Title :
Magnetoresistance of (CH3NH3)PbI3-Coated La0.67Sr0.33MnO3 Granular Composites
Author :
Kai Zhu ; Jing Chen ; Qi Fan ; Liaoyu Wang ; Qingyu Xu
Author_Institution :
Dept. of Phys., Southeast Univ., Nanjing, China
Abstract :
We prepared CH3NH3PbI3-coated La0.67Sr0.33MnO3 (LSMO) granular composites. Significant magnetoresistance (MR) effect has been observed. The resistivity of CH3NH3PbI3-coated LSMO is more than five orders larger than that of LSMO. The MR effect from LSMO bulk can be safely excluded. The MR curves can be separated into two parts: 1) low-field MR (LFMR) and 2) high-field MR (HFMR).
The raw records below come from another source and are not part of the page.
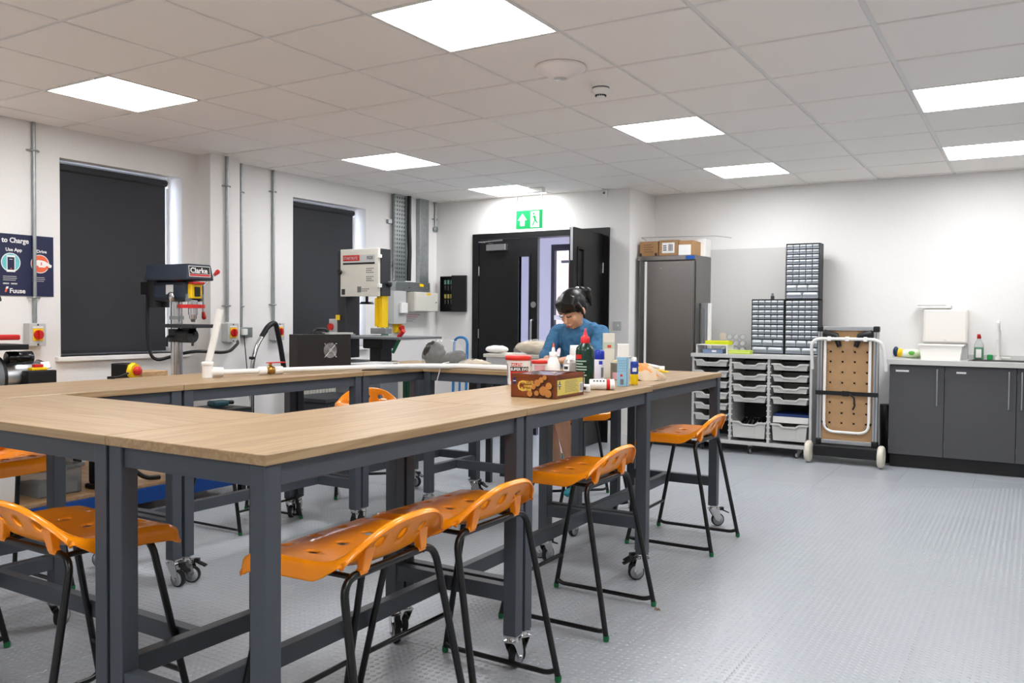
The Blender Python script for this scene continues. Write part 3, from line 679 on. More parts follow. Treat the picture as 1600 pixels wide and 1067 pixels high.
cv = MB().add([(-.20, -.12, .625), (.26, -.11, .625), (.26, .11, .625), (-.20, .12, .625), (-.19, -.105, .735), (.245, -.095, .735), (.245, .095, .735), (-.19, .105, .735)], [(3, 2, 1, 0), (4, 5, 6, 7), (0, 1, 5, 4), (1, 2, 6, 5), (2, 3, 7, 6), (3, 0, 4, 7)]).build('belt_cover', dkb, t, bev=.01)
WX = lambda x: DX+x
T = frame((DX+.2585, DY-.09, B+.652), (0, 1, 0), (-.13, 0, 1)); decal('logo_plate', ['white', 'red', 'black'], t, T, lambda b: (b.rect(-.004, .17, -.004, .07, 0), b.mt(1).rect(0, .166, 0, .014, .0006), b.mt(2).rect(0, .166, .016, .066, .0004)))
text('logo', 'Clarke', .052, 'white', t, T @ Matrix.Translation((.006, .022, .0012)), bold=.001)
MB().cyl((-.20, 0, .44), (-.20, 0, .64), .075, n=22).build('motor', 'black', t); MB().box(-.32, -.24, -.06, .03, .53, .62).build('terminal_box', 'black', t, bev=.004)
sw = MB().box(.195, .235, -.06, .03, .50, .60).build('switch_plate', 'yellow', t, bev=.006); MB().box(.235, .245, -.035, .005, .515, .58).build('switch', 'black', sw); MB().box(.2, .262, -.06, .03, .598, .613).build('stop_flap', 'red', sw, bev=.004)
decal('rating_plate', 'grey_lt', t, frame((DX+.0, DY-.0865, B+.53), (1, 0, 0), UP), lambda b: b.rect(0, .08, 0, .065, 0))
MB().tf(Matrix.Translation((.09, -.085, .51)) @ Matrix.Rotation(PI/2, 4, 'X')).lathe([(.012, 0), (.014, .02), (.034, .022), (.036, .03), (.03, .038), (.001, .04)], 18).build('lamp_knob', 'chrome', t)
MB().cyl((.175, 0, .39), (.175, 0, .49), .032, n=18).cyl((.175, 0, .36), (.175, 0, .40), .024, .028, n=16).cyl((.175, 0, .34), (.175, 0, .365), .012, .02, n=12).build('quill_chuck', 'chrome', t)
rg = MB(); n = 14
for k in range(n):
    a0, a1 = PI*1.5*k/n-2.2, PI*1.5*(k+1)/n-2.2; r_ = .085
    q = [(.16+r_*math.cos(a), r_*math.sin(a), z) for a in (a0, a1) for z in (.435, .46)]; rg.add(q, [(0, 2, 3, 1)])
    q2 = [(.16+r_*1.04*math.cos(a), r_*1.04*math.sin(a), z) for a in (a0, a1) for z in (.435, .46)]; rg.add(q2, [(0, 1, 3, 2)])
rg.build('quill_guard', 'red', t)
sg = MB()
for a in (-1.2, .2):
    for k in range(4):
        a0, a1 = a+k*.15, a+(k+1)*.15; sg.add([(.16+.08*math.cos(x), .08*math.sin(x), z) for x in (a0, a1) for z in (.44, .53)], [(0, 2, 3, 1)])
sg.build('guard_screen', 'clear', t)
for an in (40, 160, 280):
    d = Vector((0, math.cos(R(an)), math.sin(R(an)))); c = Vector((.12, .10, .57)); q = c+d*.20
    MB().cyl(c, c+d*.17, .006, n=8).build('feed_handle', 'chrome', t); MB().tube([c+d*.16, q], .010, 10, r1=.017).ell(q, .017, 10, 6).build('knob', 'red', t)
MB().tube(rp([(-.28, -.03, .53), (-.27, -.04, .2), (-.24, -.02, .05), (-.1, .2, .13), (-.12, .55, .10), (-.3, .80, .17), (-.38, .84, .2)], .12, 6), .012, 8).build('power_cable', 'black', t)
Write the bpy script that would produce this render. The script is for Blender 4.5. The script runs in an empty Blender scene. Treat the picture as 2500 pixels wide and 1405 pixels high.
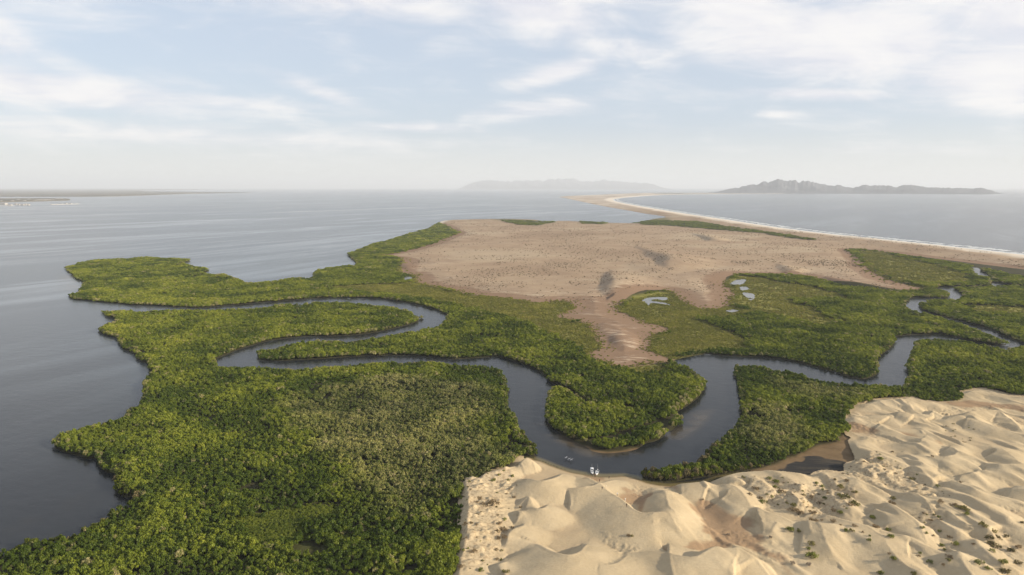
import bpy, bmesh, math, random
import numpy as np
from mathutils import Vector, Matrix

scene = bpy.context.scene
R = math.radians
rng = np.random.default_rng(7)
random.seed(7)

# ------------------------------------------------------------------ camera
CAM_H = 135.0
F_PX = 1667.0                      # focal length in photo pixels (photo 2500 x 1405)
PITCH = R(8.38)
cam_d = bpy.data.cameras.new("camera")
cam_d.sensor_width = 36.0
cam_d.lens = 36.0 * F_PX / 2500.0
cam_d.clip_start = 1.0
cam_d.clip_end = 200000.0
cam = bpy.data.objects.new("camera", cam_d)
scene.collection.objects.link(cam)
cam.location = (0, 0, CAM_H)
cam.rotation_euler = (R(90) - PITCH, 0, 0)
scene.camera = cam

# ------------------------------------------------------------------ sun, exposure
SUN_AZ, SUN_EL = R(105.0), R(19.5)     # azimuth clockwise from +Y (the view axis)
sdir = Vector((math.sin(SUN_AZ) * math.cos(SUN_EL), math.cos(SUN_AZ) * math.cos(SUN_EL), math.sin(SUN_EL)))
sun_d = bpy.data.lights.new("sun", 'SUN')
sun_d.energy = 4.2
sun_d.angle = R(0.6)
sun_d.color = (1.0, 0.87, 0.68)
sun = bpy.data.objects.new("sun", sun_d)
scene.collection.objects.link(sun)
sun.rotation_euler = sdir.to_track_quat('Z', 'Y').to_euler()
scene.view_settings.view_transform = 'Standard'
scene.view_settings.look = 'None'
scene.view_settings.gamma = 1.0
scene.view_settings.use_curve_mapping = False
scene.view_settings.exposure = 0.95
HAZE_DENSITY = 4.4e-5
SKY_STRENGTH = 0.09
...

LFMR can be attributed to the spin retaining transport in CH3NH3PbI3 and spin-dependent scattering at the LSMO particle surface, and the HFMR can be explained by the field-dependent carrier injection at the interface of LSMO and CH3NH3PbI3. The observation of MR in CH3NH3PbI3-coated LSMO granular composites demonstrates the potential application of organolead trihalide perovskite as spin transporting medium in organic spintronics.
Keywords :
granular materials; lanthanum compounds; lead compounds; magnetoelectronics; magnetoresistance; organic compounds; organic-inorganic hybrid materials; spin polarised transport; strontium compounds; (CH3NH3)PbI3-coated La0.67Sr0.33MnO3 granular composites; LSMO particle surface; La0.67Sr0.33MnO3; field-dependent carrier injection; high-field magnetoresistance; low-field magnetoresistance; organic spintronics; organolead trihalide perovskite; resistivity; spin retaining transport; spin transporting medium; spin-dependent scattering; Conductivity; Films; Magnetoelectronics; Powders; Scattering; Temperature measurement; Magnetoresistance; Magnetoresistance (MR); organic spintronics; organolead trihalide perovskite; spin injection;
Journal_Title :
Magnetics, IEEE Transactions on
DOI :
10.1109/TMAG.2015.2438092